I started writing this because I wanted to work through Maximus, honest I did. So, we'll start with his order, The Brotherhood of Steel.

In truth (here, "truth" means, according to a couple of the games) the Brotherhood of Steel was formed by a small group of military scientists shortly after the War. These scientists had access to technical knowledge and technology, most notably power armor, flying vehicles, and secure bunkers in Southern California. They decided it was in everyone's best interest, especially their own, if they hoarded technology and continued to develop new tech as the rest of the world slowly recovered from the bombs.

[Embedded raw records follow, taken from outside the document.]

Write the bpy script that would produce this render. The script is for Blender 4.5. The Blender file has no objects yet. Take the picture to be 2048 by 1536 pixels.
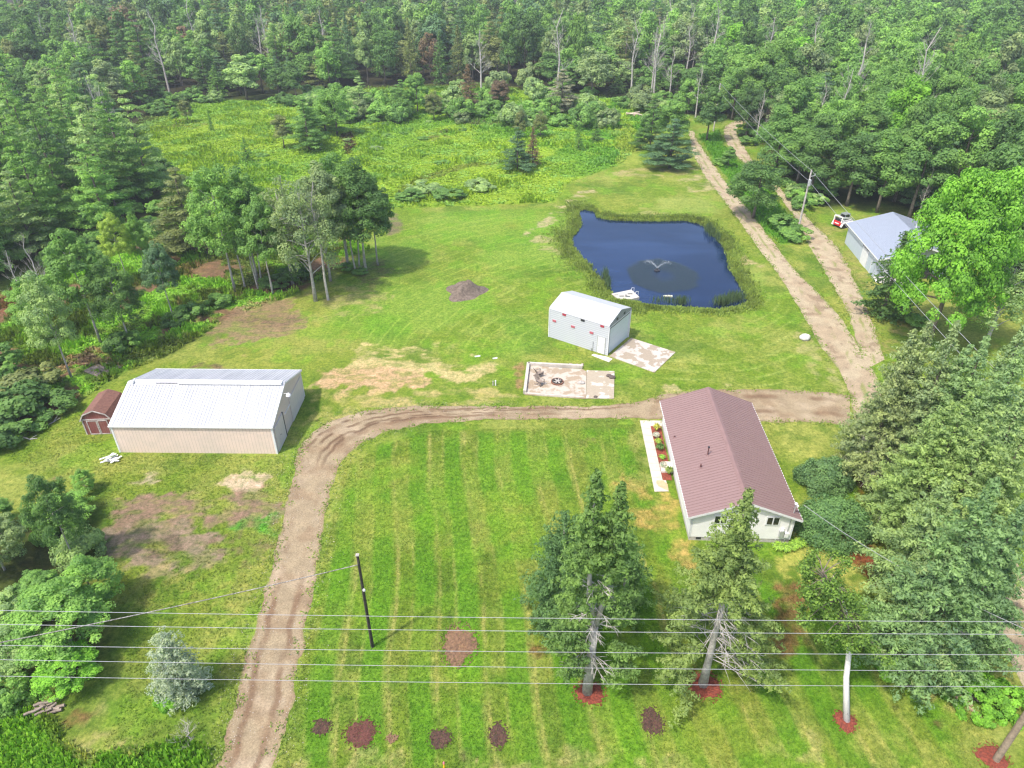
import bpy, math, random
import numpy as np
from mathutils import Vector, Matrix
random.seed(7); RNG = np.random.default_rng(7)
S = bpy.context.scene
# ------------------------------------------------------------------ camera
H0 = 40.0; F = 1420.0; TH = math.atan(F/2205.0)
cam_d = bpy.data.cameras.new('camera'); cam = bpy.data.objects.new('camera', cam_d)
S.collection.objects.link(cam); S.camera = cam
cam_d.sensor_width = 36.0; cam_d.lens = F/2048*36.0; cam_d.clip_start = 0.5; cam_d.clip_end = 5000
cam.location = (0, 0, H0); cam.rotation_euler = (math.pi/2-TH, 0, 0)
# ------------------------------------------------------------------ light
SUN_EL = math.radians(60); SH_AZ = math.radians(40)      # direction the shadows fall, from +X
world = bpy.data.worlds.new('World'); S.world = world; world.use_nodes = True
nt = world.node_tree; nt.nodes.clear()
sky = nt.nodes.new('ShaderNodeTexSky'); sky.sky_type = 'NISHITA'; sky.sun_disc = False
sky.sun_elevation = SUN_EL; sky.sun_rotation = math.radians(90)-(SH_AZ+math.pi)
sky.air_density = 1.0; sky.dust_density = 3.0; sky.ozone_density = 1.0
bg = nt.nodes.new('ShaderNodeBackground'); bg.inputs[1].default_value = 0.15
wo = nt.nodes.new('ShaderNodeOutputWorld')
nt.links.new(sky.outputs[0], bg.inputs[0]); nt.links.new(bg.outputs[0], wo.inputs[0])
sd = bpy.data.lights.new('sun', 'SUN'); sd.energy = 2.3; sd.angle = math.radians(2.5); sd.color = (1.0, 0.94, 0.84)
sun = bpy.data.objects.new('sun', sd); S.collection.objects.link(sun)
sdir = Vector((math.cos(SH_AZ)*math.cos(SUN_EL), math.sin(SH_AZ)*math.cos(SUN_EL), -math.sin(SUN_EL)))
sun.rotation_euler = sdir.to_track_quat('-Z', 'Y').to_euler(); sun.location = (-30, -20, 80)
S.view_settings.view_transform = 'Standard'; S.view_settings.look = 'None'
S.view_settings.exposure = 1.14; S.view_settings.gamma = 1.0
S.render.engine = 'CYCLES'; S.cycles.max_bounces = 6; S.cycles.transparent_max_bounces = 6; S.cycles.filter_width = 1.3
# ------------------------------------------------------------------ helpers
def P(px, py, z=0.0):
    'world point at height z seen at photograph pixel (2048 wide)'
    dx = px-1024; dy = -(py-768)
    X = dx; Y = F*math.cos(TH)+dy*math.sin(TH); Z = -F*math.sin(TH)+dy*math.cos(TH)
    t = (z-H0)/Z
    return (X*t, Y*t, z)
def proj(p):
    X, Y, Z = p[0], p[1], p[2]-H0
    zc = Y*math.cos(TH)-Z*math.sin(TH); yc = Y*math.sin(TH)+Z*math.cos(TH)
    return (1024+F*X/zc, 768-F*yc/zc)
def PP(pts, z=0.0): return [P(a, b, z)[:2] for a, b in pts]
def tree_at(tx, ty, by):
    'foot and height of an upright thing whose top shows at (tx,ty) and foot on row by'
    vy = 768+2205.0
    bx = 1024+(tx-1024)*(by-vy)/(ty-vy)
    b = P(bx, by); lo, hi = 0.0, 39.0
    for _ in range(40):
        m = (lo+hi)/2
        if proj((b[0], b[1], m))[1] > ty: lo = m
        else: hi = m
    return b, lo
LINK = S.collection.objects.link
def haze_box():
    vs = [(x, y, z) for x in (-905, 905) for y in (-305, 1605) for z in (-3, 43)]
    me = bpy.data.meshes.new('haze'); me.from_pydata(vs, [], [(0, 1, 3, 2), (4, 6, 7, 5), (0, 4, 5, 1), (2, 3, 7, 6), (0, 2, 6, 4), (1, 5, 7, 3)])
    m = bpy.data.materials.new('haze_air'); m.use_nodes = True; t = m.node_tree; t.nodes.clear()
    v = t.nodes.new('ShaderNodeVolumePrincipled'); v.inputs['Color'].default_value = (.86, .92, 1, 1); v.inputs['Density'].default_value = HAZE; v.inputs['Anisotropy'].default_value = .2
    o = t.nodes.new('ShaderNodeOutputMaterial'); t.links.new(v.outputs[0], o.inputs['Volume']); me.materials.append(m)
    h = bpy.data.objects.new('haze', me); LINK(h); tag(h, 'thin pale haze hanging over the distant wood', 'haze', kind='stuff')
HAZE = .00032
def tag(o, label=None, cat=None, group=None, kind=None):
    if label: o['label'] = label
    if cat: o['category'] = cat
    if group: o['group'] = group
    if kind: o['kind'] = kind
    return o
def empty(name, loc, rz=0.0, label=None, cat=None, group=None):
    o = bpy.data.objects.new(name, None); LINK(o); o.location = loc; o.rotation_euler = (0, 0, rz)
    o.empty_display_size = 0.3
    return tag(o, label, cat, group)
def np_mesh(name, V, nper, mats=(), face_var=None, col=None, smooth=False):
    'mesh of disjoint polygons with nper corners each (V is n*nper x 3)'
    V = np.asarray(V, dtype=np.float32).reshape(-1, 3); nv = len(V); nf = nv//nper
    me = bpy.data.meshes.new(name); me.vertices.add(nv); me.vertices.foreach_set('co', V.ravel())
    me.loops.add(nv); me.loops.foreach_set('vertex_index', np.arange(nv, dtype=np.int32))
    me.polygons.add(nf); me.polygons.foreach_set('loop_start', np.arange(0, nv, nper, dtype=np.int32))
    try: me.polygons.foreach_set('loop_total', np.full(nf, nper, dtype=np.int32))
    except Exception: pass
    if face_var is not None:
        a = me.attributes.new('var', 'FLOAT', 'FACE'); a.data.foreach_set('value', np.asarray(face_var, dtype=np.float32))
    if col is not None:
        a = me.attributes.new('tint', 'FLOAT_VECTOR', 'FACE'); a.data.foreach_set('vector', np.asarray(col, dtype=np.float32).ravel())
    for m in mats: me.materials.append(m)
    me.update(calc_edges=True); return me
def obj(name, me, parent=None, mat=None):
    o = bpy.data.objects.new(name, me); LINK(o)
    if parent: o.parent = parent
    if mat and not me.materials: me.materials.append(mat)
    return o
class MB:
    def __init__(s): s.v = []; s.f = []
    def add(s, vs, fs):
        n = len(s.v); s.v += [tuple(v) for v in vs]; s.f += [tuple(i+n for i in f) for f in fs]; return s
    def box(s, c, d, rz=0.0, M=None):
        x, y, z = d[0]/2, d[1]/2, d[2]/2; vs = []
        for a in (-x, x):
            for b in (-y, y):
                for e in (-z, z): vs.append(Vector((a, b, e)))
        R = M if M is not None else Matrix.Rotation(rz, 3, 'Z')
        vs = [R @ v + Vector(c) for v in vs]
        return s.add(vs, [(0, 1, 3, 2), (4, 6, 7, 5), (0, 4, 5, 1), (2, 3, 7, 6), (0, 2, 6, 4), (1, 5, 7, 3)])
    def bar(s, a, b, w, h, up=(0, 0, 1)):
        'rectangular bar from a to b'
        a = Vector(a); b = Vector(b); d = (b-a).normalized(); u = Vector(up)
        if abs(d.dot(u)) > .99: u = Vector((1, 0, 0))
        sd_ = d.cross(u).normalized(); u = sd_.cross(d)
        vs = []
        for p in (a, b):
            for i, j in ((-1, -1), (1, -1), (1, 1), (-1, 1)): vs.append(p+sd_*(w/2*i)+u*(h/2*j))
        return s.add(vs, [(3, 2, 1, 0), (4, 5, 6, 7), (0, 1, 5, 4), (1, 2, 6, 5), (2, 3, 7, 6), (3, 0, 4, 7)])
    def tube(s, pts, rad, n=8, cap=True):
        pts = [Vector(p) for p in pts]; k = len(pts)
        if not hasattr(rad, '__len__'): rad = [rad]*k
        vs = []; u = None
        for i, p in enumerate(pts):
            d = (pts[min(i+1, k-1)]-pts[max(i-1, 0)])
            d = d.normalized() if d.length > 1e-6 else Vector((0, 0, 1))
            if u is None: u = d.orthogonal().normalized()
            u = (u-d*u.dot(d)); u = u.normalized() if u.length > 1e-5 else d.orthogonal().normalized()
            w = d.cross(u)
            for j in range(n):
                a = 2*math.pi*j/n; vs.append(p+(u*math.cos(a)+w*math.sin(a))*rad[i])
        fs = []
        for i in range(k-1):
            for j in range(n): fs.append((i*n+j, i*n+(j+1) % n, (i+1)*n+(j+1) % n, (i+1)*n+j))
        if cap: fs.append(tuple(range(n-1, -1, -1))); fs.append(tuple((k-1)*n+j for j in range(n)))
        return s.add(vs, fs)
    def poly(s, pts, z0, z1):
        'prism over an xy outline (counter clockwise)'
        n = len(pts); vs = [(p[0], p[1], z0) for p in pts]+[(p[0], p[1], z1) for p in pts]
        fs = [tuple(range(n-1, -1, -1)), tuple(range(n, 2*n))]+[(i, (i+1) % n, n+(i+1) % n, n+i) for i in range(n)]
        return s.add(vs, fs)
    def ext(s, prof, u0, u1):
        'profile in (v,z) extruded along local x'
        n = len(prof); vs = [(u0, p[0], p[1]) for p in prof]+[(u1, p[0], p[1]) for p in prof]
        fs = [tuple(range(n)), tuple(range(2*n-1, n-1, -1))]+[(i, n+i, n+(i+1) % n, (i+1) % n) for i in range(n)]
        return s.add(vs, fs)
    def ball(s, c, r, nu=10, nv=6, jit=0.0):
        if not hasattr(r, '__len__'): r = (r, r, r)
        vs = []; rr = random.Random(int(abs(c[0]*97+c[1]*31)*10) % 9973)
        for i in range(nv+1):
            ph = math.pi*i/nv
            for j in range(nu):
                a = 2*math.pi*j/nu; q = 1+rr.uniform(-jit, jit)
                vs.append((c[0]+r[0]*q*math.sin(ph)*math.cos(a), c[1]+r[1]*q*math.sin(ph)*math.sin(a), c[2]+r[2]*q*math.cos(ph)))
        fs = [(i*nu+j, (i+1)*nu+j, (i+1)*nu+(j+1) % nu, i*nu+(j+1) % nu) for i in range(nv) for j in range(nu)]
        return s.add(vs, fs)
    def build(s, name, mat, parent=None, smooth=False, bevel=0.0):
        me = bpy.data.meshes.new(name); me.from_pydata([tuple(v) for v in s.v], [], s.f)
        if mat: me.materials.append(mat)
        if smooth:
            me.polygons.foreach_set('use_smooth', [True]*len(me.polygons))
        me.update(); o = obj(name, me, parent)
        if bevel:
            b = o.modifiers.new('bevel', 'BEVEL'); b.width = bevel; b.segments = 2; b.limit_method = 'ANGLE'
        return o
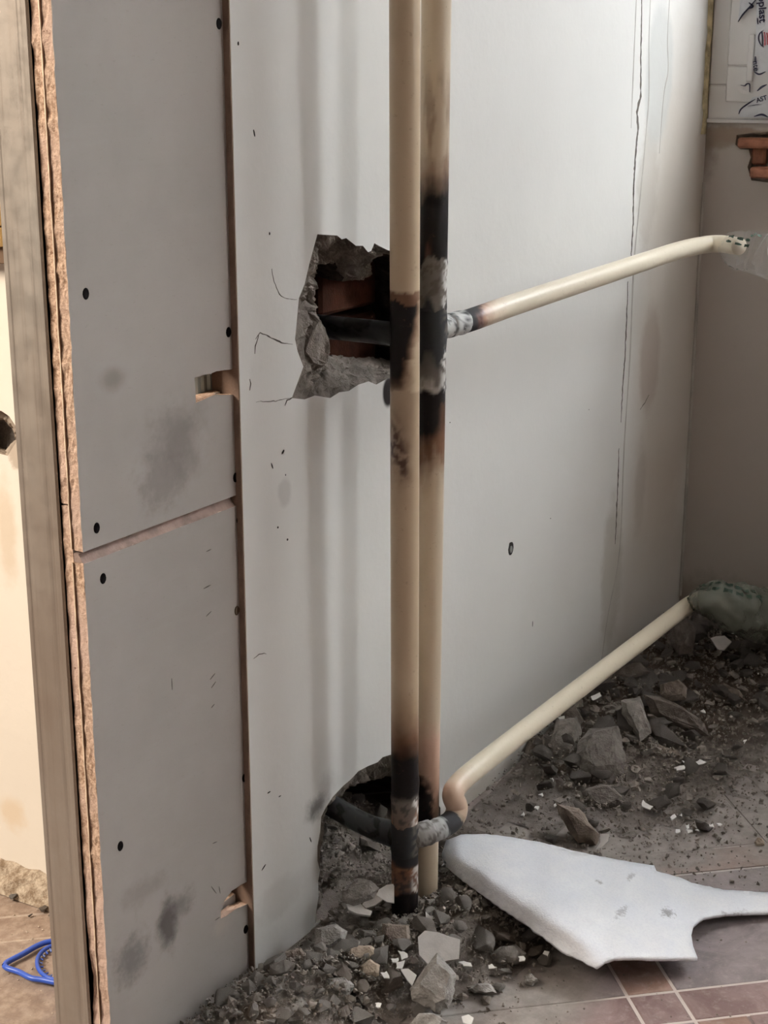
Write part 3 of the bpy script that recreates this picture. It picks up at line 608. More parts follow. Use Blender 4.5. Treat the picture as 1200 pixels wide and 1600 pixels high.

They began leaving their bunkers and raiding settlements, or going on "quests" to recover old world tech. Eventually they get into a meaningful conflict with the mutated remains of some important person or other. Questions about humanity, mutation, purity, and control are all grappled with. And, I guess, a hundred years later (??) they are ALSO in Washington DC? And Boston? And Appalacha? The helmet was on the box, therefore, it's ICONIC to the brand, therefore they have to appear in every other game. This is why I wished I had never played the games, I guess. People love the glass slipper!

I will never understand Fallout the TV Show. When I behold Fallout the TV Show I behold what is incomprehensible to me. It rots in my hand but I eat it anyway. Because I live in the wasteland and in the wasteland we are always starving.